フィレンツェは随分と前に一度来たことがあるが、具体的な記憶はすでに残っていない。むしろ映画「冷静と情熱のあいだ」で竹野内豊とケリー・チャン(陳慧琳)が再会する場面のほうが印象が濃い。
やがてドゥオモのある広場に到着する。石造りの建物は、近づくにつれてますます重みを増していく。
ドゥオモの入場には行列ができていたので外から見るだけにする。代わりに、と言っては何だが、隣にある八角形の洗礼堂に入る。八角形には何か意味があるのだろうか。法隆寺の夢殿も八角形だ。
天井画が見事でしばらく見入った。
ドゥオモを離れ、サン・マルコ広場からサンティッシマ・アヌンツィアータ広場に着く。向かいの建物の回廊が美しい。広場の名前はおそらく角にある同名の教会に由来するのだろう。
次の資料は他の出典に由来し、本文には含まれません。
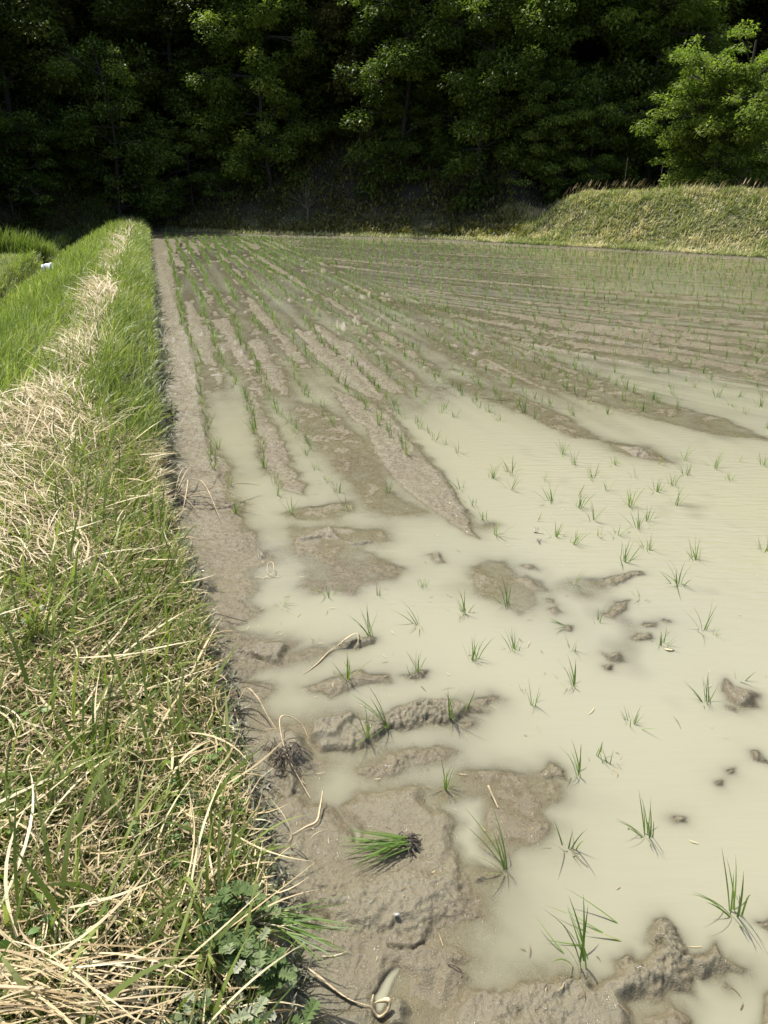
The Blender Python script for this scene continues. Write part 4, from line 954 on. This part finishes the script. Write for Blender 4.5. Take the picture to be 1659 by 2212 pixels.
# front row on the slope
front = [
 ('dark', -60, 26.5, 1.0, 'dark broadleaf tree at the far left border of the photo'),
 ('mid', 55, 28.5, .95, 'mid green tree at the left with leaf sprays over the dark slope'),
 ('deep', 165, 31.0, 1.0, 'deep green tree with bare trunk behind the left leaf sprays'),
 ('olive', 270, 33.6, 1.0, 'olive green tree above the far end of the bund'),
 ('dark', 365, 35.4, 1.05, 'dark tree right of the bund end with a hollow beneath'),
 ('deep', 470, 34.8, 1.0, 'very dark tree over the blackest hollow'),
 ('mid', 590, 34.2, 1.0, 'tall mid green tree left of the middle of the forest edge'),
 ('dark', 700, 34.2, 1.0, 'dark tree behind the small pale stemmed tree'),
 ('olive', 800, 33.0, 1.05, 'olive tinted twiggy tree near the middle of the forest edge'),
 ('mid', 905, 32.5, 1.0, 'mid green tree with hanging boughs right of the middle'),
 ('deep', 1010, 32.0, 1.0, 'deep green tree with slanting pale limbs above the bank corner'),
 ('mid', 1110, 31.5, 1.1, 'large mid green tree above the left end of the sunlit bank'),
 ('dark', 1225, 31.0, 1.1, 'tall dark conical looking tree left of the bright green one'),
 ('olive', 1330, 34.0, 1.0, 'olive tree whose top rises behind the small blue green tree'),
 ('mid', 1480, 34.5, 1.05, 'tall mid green tree behind the bright yellow green one'),
 ('deep', 1600, 33.0, 1.0, 'tall deep green tree at the right border behind the bright bush'),
 ('olive', 1740, 32.0, 1.05, 'olive green tree just outside the right border'),
]
for i_, (kd, px, D_, s, lab) in enumerate(front):
    x, y = at(px, D_); tree(kd, x, y, s, lab, sz=s*(.70 if i_ % 2 else 1))
tree('lit', *at(628, 31.6), 1.10, 'tree with the bright sunlit leaf sprays at the top of the photo')
tree('young', *at(345, 31.5), 1.0, 'middle sized tree with a few lit leaves above the bund end')
tree('young', *at(860, 30.0), 1.08, 'middle sized tree with lit edges right of the brightest sprays')
tree('young', *at(1000, 28.6), 1.05, 'middle sized hanging tree over the shaded bank corner')
tree('young', *at(-20, 25.6), 1.0, 'middle sized tree cut by the left border of the photo')
tree('young', *at(1110, 28.6), 1.0, 'middle sized dark tree left of the sunlit tree group')
tree('fresh', *at(1425, 23.0), .93, 'bright yellow green sunlit tree standing behind the right bank')
tree('fresh', *at(1385, 24.0), .85, 'small bright tree overlapping the left of the yellow green one')
tree('lit', *at(1600, 30.2), 1.15, 'loose half lit tree rising to the top right corner of the photo')
tree('young', *at(1690, 26.5), 1.0, 'half sunlit tree behind the bright bush at the right border')
tree('lit', *at(1310, 28.4), 1.05, 'half sunlit narrow tree with a dark bough left of the bright group')
tree('bush', *at(1618, 19.9), 1.0, 'bright rounded bush on the right bank crest', 'bush', 'bush', 'shrubs of the forest edge')
tree('low', *at(150, 28.6), .95, 'low spreading tree with layered leaf sprays at the left', grp='low trees of the forest edge')
tree('low', *at(280, 32.0), .85, 'low dark tree reaching over the end of the bund', grp='low trees of the forest edge')
tree('low', *at(20, 25.6), .8, 'low tree in the shade above the left terrace', grp='low trees of the forest edge')
x, y = at(690, 29.2); r = empty('young_tree', (x, y, H1(x, y))); r.scale = (.6,.6,.7); tb = Bag()
tb.add(tube(smooth_path([(0,0,-.2),(.02,0,.25),(0,.02,.62)], 4), np.linspace(.075,.055,9), 8))
lb = Bag()
for k in range(17):
    a_ = -1.2+2.4*k/16+rng.normal(0,.16); L_ = rng.uniform(.8,1.5); fy = rng.normal(0,.25)
    P = smooth_path([(0,.02,.58),(math.sin(a_)*L_*.45+rng.normal(0,.10), fy*.4, .6+math.cos(a_)*L_*.5+.05),(math.sin(a_)*L_, fy, .6+math.cos(a_)*L_*1.0+.12)], 4)
    tb.add(tube(P, np.linspace(.020,.006,len(P)), 5)); m = 26
    bs_ = P[-1]+rng.normal(0,.16,(m,3)); lb.add(blades(bs_, rng.random(m)*6.28, U(.5,1.6,m), U(.1,.8,m), U(.07,.13,m), U(.03,.055,m), np.clip(Nn(.5,.25,m),0,1), 2, prof=[.3,1,.1]))
tb.build('trunk', M_palebark, r); lb.build('crown', M_leafB, r)
tag(r, 'small tree with short pale trunk and fanned bare branches on the shaded slope', 'tree', 'low trees of the forest edge')
tree('low', *at(1090, 28.6), .85, 'low dark tree with slanting stems left of the bank', grp='low trees of the forest edge')
tree('low', *at(880, 30.6), .8, 'low shaded tree on the slope near the middle', grp='low trees of the forest edge')
tree('low', *at(480, 32.4), .85, 'low shaded tree right of the bund end', grp='low trees of the forest edge')
tree('low', *at(1200, 27.6), .8, 'low dark tree in the shade at the corner of the bank', grp='low trees of the forest edge')
tree('low', *at(1120, 28.0), .8, 'low dim tree just behind the shaded bank corner', grp='low trees of the forest edge')
tree('low', *at(1540, 25.2), .75, 'low dim tree in the dark gap right of the bright tree', grp='low trees of the forest edge')
KW = {'dark':'dark green','deep':'deep green','olive':'olive green','mid':'mid green'}; RW = {38.0:'row behind the front trees',41.5:'middle back row',45:'rearmost row'}
for i_, px in enumerate(range(-150, 1900, 115)):
    for D_ in (38.0, 41.5, 45):
        x, y = at(px + (57 if D_ == 41.5 else 0) + rng.uniform(-25, 25), D_ - .003*max(0, px-700) - .018*max(0, 280-px))
        kd = ['dark','deep','olive','mid'][int(rng.integers(0,4))]
        tree(kd, x, y, rng.uniform(.95, 1.15), '%s shaded forest tree, %s from the left in the %s' % (KW[kd], ordw(i_+1), RW[D_]), grp='trees deeper in the forest')
# undergrowth on the shaded slope
n = 90000; x = U(-20, 12, n); y = np.interp(x, _fx, _fy) + U(.6, 9, n); f_ = far_d(x, y)
k = (f_ > .8) & (f_ < 8) & ~((x > 4.5) & (f_ < 5)) ; x, y = x[k], y[k]
k = patch(x, y, .8, 170) > -.25+.3*rng.standard_normal(len(x)); x, y = x[k], y[k]; n = len(x)
ub = Bag(); ub.add(blades(on_ground(x, y)+np.stack([0*x,0*x,U(0,.25,n)*rng.random(n)],1), rng.random(n)*6.28, U(.4,1.4,n), U(0,.8,n), U(.07,.24,n), U(.035,.085,n), np.clip(Nn(.5,.3,n)+.3*patch(x,y,1.5,171),0,1), 2, prof=[.3,1,.1]))
o = ub.build('undergrowth', M_leafD); tag(o, 'dark leafy undergrowth and leaf litter on the shaded slope', 'undergrowth', kind='stuff')
# thin stakes on the bank crest
for px, hh, lab in ((1180, .75, 'leftmost thin grey stake on the bank crest'), (1262, 1.0, 'middle thin grey stake on the bank crest'), (1326, .8, 'rightmost thin grey stake on the bank crest, left of the bright tree')):
    x, y = at(px, 23.3 if px < 1300 else 22.6); b = Bag(); b.add(tube(np.array([(0,0,-.1),(.004,0,hh*.5),(.0,.004,hh)]), .008, 6))
    o = b.build('stake', M_palebark); o.location = (x, y, H1(x, y)); tag(o, lab, 'stake', 'stakes on the far bank')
その名前は無駄に長いが、帰国後に調べたところ、キリスト教的に大きな意味があった。サンティッシマは「神聖なる」という形容詞の女性形最上級で、アヌンツィアータは受胎告知である。
宗教上の意義はさておき、日陰に座ると乾いた風が心地よい。美しい回廊を眺めながら、石段に座ってしばらく休憩した。
|14:30 ▷ 帰路 フィレンツェ駅に戻ってくる。ドゥオモはもちろんのこと、周辺の通りや広場は車のクラクションも聞こえず、遙か中世の名残をあちこちにとどめていた。パリに戻る前の最後の時間を、フィレンツェで過ごすことができて幸運だった。
・フィレンツェ・サンタ・マリア・ノヴェッラ駅(ウィキペディア)
・サンタ・マリア・デル・フィオーレ大聖堂(ウィキペディア)
・サン・ジョヴァンニ洗礼堂(ウィキペディア)
・夢殿(法隆寺)
書きたかったフィレンツェの日帰り旅行を、旅行から2年近く経ってようやく書くことができました。「いざ行かん、バルカン」はこれで終わりです。最後までお読みいただき、ありがとうございました。